§ Exercise instructions
Write the data out again exactly, dropping any images it holds.
>>>>
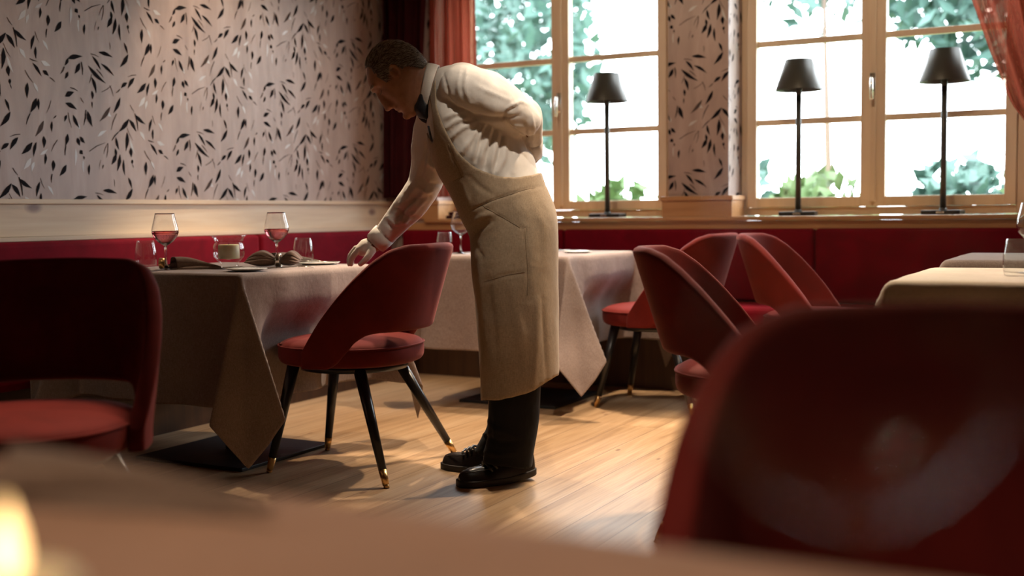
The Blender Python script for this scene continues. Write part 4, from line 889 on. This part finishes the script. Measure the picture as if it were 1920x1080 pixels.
# shoes
def shoe(toe, heel, lift):
    toe, heel = np.array(toe), np.array(heel); f = toe - heel; f[2] = 0; Ls = .285; f /= np.linalg.norm(f); sd = np.array([-f[1], f[0], 0]); up = np.array([0, 0, 1.0])
    mid = (toe + heel) / 2; o0 = mid - f * Ls / 2
    def Q(x, y, z): 
        k = max(0, 1 - x / (.42 * Ls)); return o0 + f * x + sd * y + up * (z + lift * k ** 1.4)
    st = [(0, .018, .070, .060), (.012, .030, .092, .05), (.04, .035, .100, .05), (.08, .034, .102, .05), (.12, .037, .096, .05), (.155, .042, .082, .05), (.19, .046, .066, .05), (.225, .046, .064, .05), (.255, .040, .058, .05), (.275, .028, .050, .05), (.285, .014, .036, .05)]
    b = MB(); rs = []
    for x, w_, h, _ in smooth_st(st, 3):
        rs.append([tuple(Q(x, w_ * math.copysign(abs(math.cos(a)) ** .75, math.cos(a)) * (1 if math.sin(a) < .2 else 1 - .35 * math.sin(a)), .020 + max(0, (h - .020) * math.sin(a)) + min(0, .006 * math.sin(a)))) for a in [2 * PI * i / 28 for i in range(28)]])
    b.rings(rs); s = wchild(b.build('shoe', leather_m)); subsurf(s, 1)
    b = MB(); lo, hi = [], []
    out = [(x, w_ + .004) for x, w_, h, _ in smooth_st(st, 3)]; ring_ = [(x - .002 if x < .01 else x + (.004 if x > .27 else 0), y) for x, y in out] + [(x - .002 if x < .01 else x + (.004 if x > .27 else 0), -y) for x, y in reversed(out)]
    rs = [[tuple(Q(x, y * k_, z)) for x, y in ring_] for z, k_ in ((.0, .96), (.003, 1.0), (.020, 1.0), (.023, .97))]
    b.rings(rs); so = b.build('sole', mat('shoe_sole', (.02, .015, .012), .6)); so.parent = s
    # apron seam of the toe and the crossed straps of the moccasin
    b = MB(); b.tube([Q(.17, .034, .064), Q(.20, .034, .058), Q(.235, .028, .054), Q(.262, .016, .050), Q(.268, 0, .051), Q(.262, -.016, .050), Q(.235, -.028, .054), Q(.20, -.034, .058), Q(.17, -.034, .064)], .0022, 8)
    for k_, (x, z) in enumerate(((.150, .088), (.168, .080), (.186, .072))): b.tube([Q(x - .012, .040, z - .022), Q(x, .022, z + .001), Q(x + .004, 0, z + .006), Q(x, -.022, z + .001), Q(x - .012, -.040, z - .022)], .0048, 8)
    st_ = b.build('strap', leather_m); st_.parent = s
def onfloor(x, y): a = px(x, y, 1.0) - EYE; t = -EYE[2] / a[2]; return EYE + a * t
shoe(onfloor(866, 912), onfloor(995, 898), .020)
shoe(onfloor(842, 877), onfloor(945, 890), .0)
# gloves
def glove(pt, fingers, thumb, palm, name='glove'):
    b = MB(); rs = []
    for (x, y, d, w_, t_, sk) in smooth_st(palm, 4):
        c_ = px(x, y, d); rs.append((c_, w_, t_))
    pts = [r[0] for r in rs]; out = []
    for k, (c_, w_, t_) in enumerate(rs):
        tg = pts[min(k + 1, len(pts) - 1)] - pts[max(k - 1, 0)]; tg /= np.linalg.norm(tg); u = AW - tg * np.dot(AW, tg); u /= np.linalg.norm(u); v_ = np.cross(tg, u)
        out.append([tuple(c_ + u * w_ * math.copysign(abs(math.cos(a)) ** .8, math.cos(a)) + v_ * t_ * math.sin(a)) for a in [2 * PI * i / 24 for i in range(24)]])
    b.rings(out)
    for f in fingers + [thumb]:
        s = smooth_st([(x, y, d, r) for x, y, d, r in f], 3); b.tube([px(*q_[:3]) for q_ in s], [q_[3] for q_ in s], 12)
        for q_ in (s[0], s[-1]): b.ball(tuple(px(*q_[:3])), q_[3], 12, 8)
    me = fuse(b, .0026, 3, 'glove'); crease(me, [], 9, 4, .0006, 60); return wchild(link(name, me, glove_m))
gl = glove(None, [[(672, 468, 4.350, .0125), (663, 479, 4.348, .0115), (659, 488, 4.350, .0105), (658, 495, 4.352, .0092)],
                  [(668, 466, 4.374, .0130), (659, 477, 4.374, .0118), (655, 487, 4.374, .0105), (655, 495, 4.376, .0092)],
                  [(667, 467, 4.398, .0122), (658, 478, 4.398, .0112), (655, 487, 4.398, .0098), (656, 494.5, 4.398, .0088)],
                  [(670, 470, 4.420, .0110), (661, 479, 4.420, .010), (658, 487, 4.420, .009), (660, 494, 4.420, .008)]],
           [(697, 470, 4.345, .0165), (690, 481, 4.332, .0135), (683, 489, 4.330, .0115), (676, 495, 4.334, .0098)],
           [(697, 462, 4.390, .036, .029, 0), (692, 463, 4.388, .040, .033, 0), (685, 465, 4.386, .043, .034, 0), (677, 468, 4.384, .045, .027, 0), (670, 470, 4.384, .043, .017, 0)])
glove(None, [[(984, 318, 4.17, .010), (974, 326, 4.17, .0095), (965, 328, 4.18, .008)], [(986, 316, 4.19, .0105), (975, 322, 4.20, .0095), (964, 322, 4.20, .008)], [(988, 312, 4.21, .010), (978, 316, 4.22, .009), (968, 315, 4.22, .008)], [(991, 308, 4.225, .009), (983, 309, 4.235, .008), (975, 307, 4.235, .007)]],
      [(995, 300, 4.16, .012), (985, 306, 4.15, .010), (977, 311, 4.155, .009)], [(1001, 297, 4.155, .025, .018, 0), (996, 304, 4.17, .034, .017, 0), (988, 313, 4.195, .036, .014, 0)])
<<<<
§ Correct output
The Blender Python script for this scene continues. Write part 4, from line 889 on. This part finishes the script. Measure the picture as if it were 1920x1080 pixels.
# shoes
def shoe(toe, heel, lift):
    toe, heel = np.array(toe), np.array(heel); f = toe - heel; f[2] = 0; Ls = .285; f /= np.linalg.norm(f); sd = np.array([-f[1], f[0], 0]); up = np.array([0, 0, 1.0])
    mid = (toe + heel) / 2; o0 = mid - f * Ls / 2
    def Q(x, y, z): 
        k = max(0, 1 - x / (.42 * Ls)); return o0 + f * x + sd * y + up * (z + lift * k ** 1.4)
    st = [(0, .018, .070, .060), (.012, .030, .092, .05), (.04, .035, .100, .05), (.08, .034, .102, .05), (.12, .037, .096, .05), (.155, .042, .082, .05), (.19, .046, .066, .05), (.225, .046, .064, .05), (.255, .040, .058, .05), (.275, .028, .050, .05), (.285, .014, .036, .05)]
    b = MB(); rs = []
    for x, w_, h, _ in smooth_st(st, 3):
        rs.append([tuple(Q(x, w_ * math.copysign(abs(math.cos(a)) ** .75, math.cos(a)) * (1 if math.sin(a) < .2 else 1 - .35 * math.sin(a)), .020 + max(0, (h - .020) * math.sin(a)) + min(0, .006 * math.sin(a)))) for a in [2 * PI * i / 28 for i in range(28)]])
    b.rings(rs); s = wchild(b.build('shoe', leather_m)); subsurf(s, 1)
    b = MB(); lo, hi = [], []
    out = [(x, w_ + .004) for x, w_, h, _ in smooth_st(st, 3)]; ring_ = [(x - .002 if x < .01 else x + (.004 if x > .27 else 0), y) for x, y in out] + [(x - .002 if x < .01 else x + (.004 if x > .27 else 0), -y) for x, y in reversed(out)]
    rs = [[tuple(Q(x, y * k_, z)) for x, y in ring_] for z, k_ in ((.0, .96), (.003, 1.0), (.020, 1.0), (.023, .97))]
    b.rings(rs); so = b.build('sole', mat('shoe_sole', (.02, .015, .012), .6)); so.parent = s
    # apron seam of the toe and the crossed straps of the moccasin
    b = MB(); b.tube([Q(.17, .034, .064), Q(.20, .034, .058), Q(.235, .028, .054), Q(.262, .016, .050), Q(.268, 0, .051), Q(.262, -.016, .050), Q(.235, -.028, .054), Q(.20, -.034, .058), Q(.17, -.034, .064)], .0022, 8)
    for k_, (x, z) in enumerate(((.150, .088), (.168, .080), (.186, .072))): b.tube([Q(x - .012, .040, z - .022), Q(x, .022, z + .001), Q(x + .004, 0, z + .006), Q(x, -.022, z + .001), Q(x - .012, -.040, z - .022)], .0048, 8)
    st_ = b.build('strap', leather_m); st_.parent = s
def onfloor(x, y): a = px(x, y, 1.0) - EYE; t = -EYE[2] / a[2]; return EYE + a * t
shoe(onfloor(866, 912), onfloor(995, 898), .020)
shoe(onfloor(842, 877), onfloor(945, 890), .0)
# gloves
def glove(pt, fingers, thumb, palm, name='glove'):
    b = MB(); rs = []
    for (x, y, d, w_, t_, sk) in smooth_st(palm, 4):
        c_ = px(x, y, d); rs.append((c_, w_, t_))
    pts = [r[0] for r in rs]; out = []
    for k, (c_, w_, t_) in enumerate(rs):
        tg = pts[min(k + 1, len(pts) - 1)] - pts[max(k - 1, 0)]; tg /= np.linalg.norm(tg); u = AW - tg * np.dot(AW, tg); u /= np.linalg.norm(u); v_ = np.cross(tg, u)
        out.append([tuple(c_ + u * w_ * math.copysign(abs(math.cos(a)) ** .8, math.cos(a)) + v_ * t_ * math.sin(a)) for a in [2 * PI * i / 24 for i in range(24)]])
    b.rings(out)
    for f in fingers + [thumb]:
        s = smooth_st([(x, y, d, r) for x, y, d, r in f], 3); b.tube([px(*q_[:3]) for q_ in s], [q_[3] for q_ in s], 12)
        for q_ in (s[0], s[-1]): b.ball(tuple(px(*q_[:3])), q_[3], 12, 8)
    me = fuse(b, .0026, 3, 'glove'); crease(me, [], 9, 4, .0006, 60); return wchild(link(name, me, glove_m))
gl = glove(None, [[(672, 468, 4.350, .0125), (663, 479, 4.348, .0115), (659, 488, 4.350, .0105), (658, 495, 4.352, .0092)],
                  [(668, 466, 4.374, .0130), (659, 477, 4.374, .0118), (655, 487, 4.374, .0105), (655, 495, 4.376, .0092)],
                  [(667, 467, 4.398, .0122), (658, 478, 4.398, .0112), (655, 487, 4.398, .0098), (656, 494.5, 4.398, .0088)],
                  [(670, 470, 4.420, .0110), (661, 479, 4.420, .010), (658, 487, 4.420, .009), (660, 494, 4.420, .008)]],
           [(697, 470, 4.345, .0165), (690, 481, 4.332, .0135), (683, 489, 4.330, .0115), (676, 495, 4.334, .0098)],
           [(697, 462, 4.390, .036, .029, 0), (692, 463, 4.388, .040, .033, 0), (685, 465, 4.386, .043, .034, 0), (677, 468, 4.384, .045, .027, 0), (670, 470, 4.384, .043, .017, 0)])
glove(None, [[(984, 318, 4.17, .010), (974, 326, 4.17, .0095), (965, 328, 4.18, .008)], [(986, 316, 4.19, .0105), (975, 322, 4.20, .0095), (964, 322, 4.20, .008)], [(988, 312, 4.21, .010), (978, 316, 4.22, .009), (968, 315, 4.22, .008)], [(991, 308, 4.225, .009), (983, 309, 4.235, .008), (975, 307, 4.235, .007)]],
      [(995, 300, 4.16, .012), (985, 306, 4.15, .010), (977, 311, 4.155, .009)], [(1001, 297, 4.155, .025, .018, 0), (996, 304, 4.17, .034, .017, 0), (988, 313, 4.195, .036, .014, 0)])